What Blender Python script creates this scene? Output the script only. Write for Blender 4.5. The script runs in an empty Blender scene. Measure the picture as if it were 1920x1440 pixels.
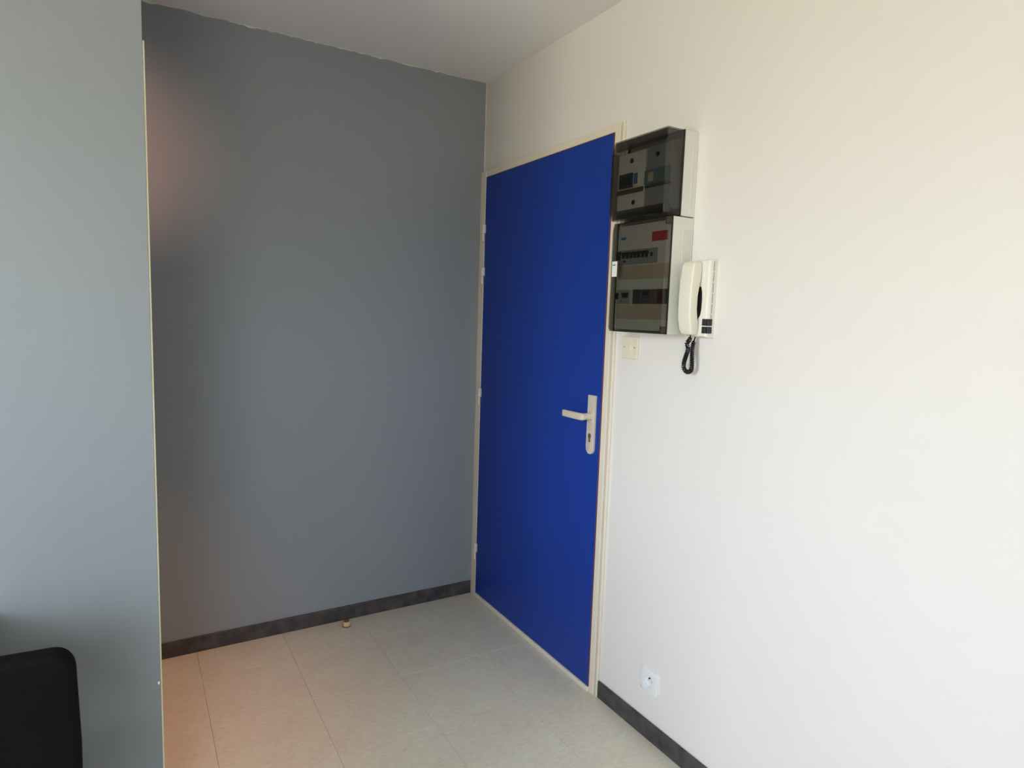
import bpy, bmesh, math, random
from mathutils import Vector, Matrix

random.seed(7)
C = bpy.context.scene.collection
SC = bpy.context.scene

# ---------------------------------------------------------------- camera
cam_d = bpy.data.cameras.new('camera')
cam = bpy.data.objects.new('camera', cam_d)
C.objects.link(cam)
SC.camera = cam
YAW, PITCH, ROLL, F_PX = 0.5399, -0.1083, 0.0327, 1196.48
f = Vector((math.sin(YAW)*math.cos(PITCH), math.cos(YAW)*math.cos(PITCH), math.sin(PITCH)))
r0 = Vector((math.cos(YAW), -math.sin(YAW), 0))
u0 = r0.cross(f)
r = r0*math.cos(ROLL) + u0*math.sin(ROLL)
u = -r0*math.sin(ROLL) + u0*math.cos(ROLL)
M = Matrix((r, u, -f)).transposed().to_4x4()
M.translation = Vector((-1.4643, -2.7594, 1.4084))
cam.matrix_world = M
cam_d.sensor_width = 36
cam_d.lens = F_PX/1920*36
cam_d.clip_start = 0.02

# ---------------------------------------------------------------- light
# room dimensions: the corner behind the door hinges is the origin, x runs left (negative), y towards the viewer (negative)
H = 2.479                       # ceiling height
XL, YR = -3.30, -3.70           # left wall (with the window) and rear wall
YP = -1.07                      # face of the partition
XE = -1.4255                    # free end of the partition
WY0, WY1, WZ0, WZ1 = -2.46, -1.54, 0.84, 2.26   # window opening

SC.view_settings.view_transform = 'Standard'
SC.view_settings.look = 'None'
SC.view_settings.gamma = 1
SC.view_settings.use_curve_mapping = False
SC.view_settings.exposure = 0.0

w = bpy.data.worlds.new('daylight')
SC.world = w
w.use_nodes = True
nt = w.node_tree
nt.nodes.clear()
tc = nt.nodes.new('ShaderNodeTexCoord')
sx = nt.nodes.new('ShaderNodeSeparateXYZ')
mr = nt.nodes.new('ShaderNodeMapRange')
mr.inputs['From Min'].default_value = -1
mr.inputs['From Max'].default_value = 1
rp = nt.nodes.new('ShaderNodeValToRGB')
e = rp.color_ramp.elements
e[0].position = 0.0;  e[0].color = (1.00, 0.91, 0.69, 1)     # sunlit ground and facades outside
e[1].position = 0.49; e[1].color = (1.02, 0.94, 0.71, 1)
for pos, col in ((0.515, (1.53, 1.66, 1.80, 1)), (0.70, (1.50, 1.70, 2.06, 1)), (1.0, (1.15, 1.50, 2.10, 1))):
    q = e.new(pos); q.color = col
bg = nt.nodes.new('ShaderNodeBackground')
bg.inputs['Strength'].default_value = 11.7
wo = nt.nodes.new('ShaderNodeOutputWorld')
nt.links.new(tc.outputs['Generated'], sx.inputs[0])
nt.links.new(sx.outputs['Z'], mr.inputs['Value'])
nt.links.new(mr.outputs[0], rp.inputs[0])
nt.links.new(rp.outputs[0], bg.inputs['Color'])
nt.links.new(bg.outputs[0], wo.inputs[0])

VX0, VX1, VZ0, VZ1 = -2.55, -1.70, 1.12, 1.96      # unseen rear window, added as fill light for the corridor corner
# portals in the window openings: guide sampling of the daylight, give no light themselves
pl = bpy.data.lights.new('window_portal', 'AREA')
pl.shape = 'RECTANGLE'
pl.size, pl.size_y = WY1-WY0, WZ1-WZ0
pl.cycles.is_portal = True
po = bpy.data.objects.new('window_portal', pl)
C.objects.link(po)
po.location = (XL-0.12, (WY0+WY1)/2, (WZ0+WZ1)/2)
po.rotation_euler = Vector((-1, 0, 0)).to_track_quat('Z', 'Y').to_euler()

pl2 = bpy.data.lights.new('window_portal', 'AREA')
pl2.shape = 'RECTANGLE'
pl2.size, pl2.size_y = VX1-VX0, VZ1-VZ0
pl2.cycles.is_portal = True
po2 = bpy.data.objects.new('window_portal', pl2)
C.objects.link(po2)
po2.location = ((VX0+VX1)/2, YR-0.12, (VZ0+VZ1)/2)
po2.rotation_euler = Vector((0, -1, 0)).to_track_quat('Z', 'Y').to_euler()

# ---------------------------------------------------------------- materials
def lin(c):
    return tuple(((v/255/12.92) if v/255 <= 0.04045 else ((v/255+0.055)/1.055)**2.4) for v in c)

class NM:
    def __init__(s, name):
        s.m = bpy.data.materials.new(name)
        s.m.use_nodes = True
        s.t = s.m.node_tree
        s.b = s.t.nodes['Principled BSDF']
        s.out = s.t.nodes['Material Output']
    def n(s, kind, **kw):
        x = s.t.nodes.new(kind)
        for k, v in kw.items():
            if k.startswith('i_'):
                x.inputs[k[2:].replace('_', ' ')].default_value = v
            else:
                setattr(x, k, v)
        return x
    def l(s, a, b):
        s.t.links.new(a, b)

def mat(name, col, rough=0.5, spec=0.5, metal=0.0, var=0.0, vscale=30, bump=0.0, bscale=200, coat=0.0):
    """plain procedural surface: colour with a slight noise variation and fine relief"""
    k = NM(name)
    c = tuple(col)+(1,)
    k.b.inputs['Base Color'].default_value = c
    k.b.inputs['Roughness'].default_value = rough
    k.b.inputs['Specular IOR Level'].default_value = spec
    k.b.inputs['Metallic'].default_value = metal
    k.b.inputs['Coat Weight'].default_value = coat
    co = k.n('ShaderNodeTexCoord')
    if var:
        nz = k.n('ShaderNodeTexNoise'); nz.inputs['Scale'].default_value = vscale; nz.inputs['Detail'].default_value = 4
        k.l(co.outputs['Object'], nz.inputs['Vector'])
        mx = k.n('ShaderNodeMix', data_type='RGBA')
        mx.inputs[6].default_value = tuple(max(0, v*(1-var)) for v in col)+(1,)
        mx.inputs[7].default_value = tuple(min(1, v*(1+var)) for v in col)+(1,)
        k.l(nz.outputs['Fac'], mx.inputs[0])
        k.l(mx.outputs[2], k.b.inputs['Base Color'])
    if bump:
        nb = k.n('ShaderNodeTexNoise'); nb.inputs['Scale'].default_value = bscale; nb.inputs['Detail'].default_value = 3
        k.l(co.outputs['Object'], nb.inputs['Vector'])
        bp = k.n('ShaderNodeBump'); bp.inputs['Strength'].default_value = bump; bp.inputs['Distance'].default_value = 0.002
        k.l(nb.outputs['Fac'], bp.inputs['Height'])
        k.l(bp.outputs[0], k.b.inputs['Normal'])
    return k.m

WHITE_WALL = (0.82, 0.78, 0.735)
GREY_PAINT = (0.275, 0.305, 0.328)
M_white = mat('white_wall_paint', WHITE_WALL, 0.6, 0.3, var=0.015, vscale=3, bump=0.15, bscale=90)
M_ceil = mat('ceiling_paint', (0.90, 0.88, 0.865), 0.8, 0.2, var=0.02, vscale=2, bump=0.15, bscale=120)
M_grey = mat('grey_wall_paint', (0.206, 0.224, 0.236), 0.5, 0.4, var=0.02, vscale=3, bump=0.15, bscale=90)  # tone lowered below the back wall's grey to offset this face's stronger light
M_cream_edge = mat('yellowed_cream_edge', (0.62, 0.60, 0.40), 0.5, 0.4, var=0.05, vscale=20)
M_warmwall = mat('bathroom_paint', (0.75, 0.55, 0.40), 0.6, 0.3, var=0.02, vscale=4)
M_frame = mat('cream_frame_paint', (0.80, 0.73, 0.60), 0.45, 0.4, var=0.03, vscale=12)
M_blue = mat('blue_door_paint', (0.008, 0.042, 0.31), 0.42, 0.35, var=0.04, vscale=6, bump=0.08, bscale=300)
M_edgewood = mat('door_edge_wood', (0.20, 0.06, 0.035), 0.6, 0.3, var=0.2, vscale=60)
M_beigemetal = mat('beige_handle', (0.62, 0.55, 0.44), 0.4, 0.5, var=0.02, vscale=40)
M_cyl = mat('lock_brass', (0.30, 0.22, 0.14), 0.35, 0.5, metal=0.7, var=0.1, vscale=200)
M_black = mat('black_plastic', (0.012, 0.011, 0.013), 0.4, 0.5, var=0.1, vscale=80)
M_dark = mat('dark_grey_plastic', (0.05, 0.05, 0.055), 0.45, 0.5, var=0.08, vscale=80)
M_mid = mat('mid_grey_plastic', (0.30, 0.31, 0.33), 0.5, 0.4, var=0.04, vscale=60)
M_lightgrey = mat('light_grey_plastic', (0.52, 0.54, 0.55), 0.5, 0.4, var=0.03, vscale=60)
M_abs = mat('off_white_plastic', (0.74, 0.74, 0.68), 0.4, 0.45, var=0.015, vscale=20)
M_plate = mat('white_faceplate', (0.72, 0.71, 0.66), 0.45, 0.4, var=0.02, vscale=30)
M_ivory = mat('ivory_plastic', (0.84, 0.79, 0.66), 0.38, 0.45, var=0.015, vscale=20)
M_ivory2 = mat('ivory_base_plastic', (0.80, 0.78, 0.68), 0.4, 0.45, var=0.015, vscale=20)
M_switch = mat('cream_switch_plastic', (0.83, 0.76, 0.58), 0.4, 0.45, var=0.015, vscale=30)
M_socket = mat('white_socket_plastic', (0.84, 0.85, 0.845), 0.35, 0.45, var=0.01, vscale=30)
M_beigestrip = mat('beige_label_strip', (0.58, 0.48, 0.36), 0.6, 0.3, var=0.15, vscale=40)
M_red = mat('red_sticker', (0.50, 0.025, 0.045), 0.5, 0.4, var=0.1, vscale=60)
M_bluemark = mat('blue_print', (0.04, 0.20, 0.50), 0.5, 0.4, var=0.1, vscale=60)
M_bluebtn = mat('blue_button', (0.05, 0.16, 0.34), 0.4, 0.5, var=0.05, vscale=60)
M_green = mat('green_terminal_cover', (0.10, 0.19, 0.19), 0.4, 0.5, var=0.1, vscale=60)
M_brown = mat('brown_rail', (0.10, 0.07, 0.05), 0.5, 0.4, var=0.1, vscale=40)
M_tagwhite = mat('white_tab', (0.86, 0.84, 0.80), 0.45, 0.4, var=0.01, vscale=30)
M_cord = mat('black_cord', (0.012, 0.008, 0.012), 0.45, 0.3, var=0.1, vscale=100)
M_stopwood = mat('cream_wood', (0.70, 0.52, 0.30), 0.5, 0.4, var=0.12, vscale=60)
M_stopbrown = mat('brown_cap', (0.20, 0.11, 0.06), 0.5, 0.4, var=0.15, vscale=60)
M_lip = mat('smoked_lip', (0.030, 0.024, 0.026), 0.35, 0.4, var=0.1, vscale=40)
M_leather = mat('dark_brown_leatherette', (0.0042, 0.0028, 0.0026), 0.8, 0.1, var=0.15, vscale=25, bump=0.25, bscale=350)
M_tablew = mat('white_laminate', (0.82, 0.82, 0.80), 0.15, 0.5, var=0.01, vscale=10)
M_metal = mat('grey_metal', (0.45, 0.45, 0.46), 0.35, 0.5, metal=0.8, var=0.05, vscale=40)
M_slab = mat('floor_joint', (0.38, 0.34, 0.27), 0.8, 0.2, var=0.1, vscale=20)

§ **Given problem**
With all pictures left out, please transcribe exactly the lines from the start of the material through the line with "SC = bpy.context.scene".

§ **Response to the exercise**
What Blender Python script creates this scene? Output the script only. Write for Blender 4.5. The script runs in an empty Blender scene. Measure the picture as if it were 1920x1440 pixels.
import bpy, bmesh, math, random
from mathutils import Vector, Matrix

random.seed(7)
C = bpy.context.scene.collection
SC = bpy.context.scene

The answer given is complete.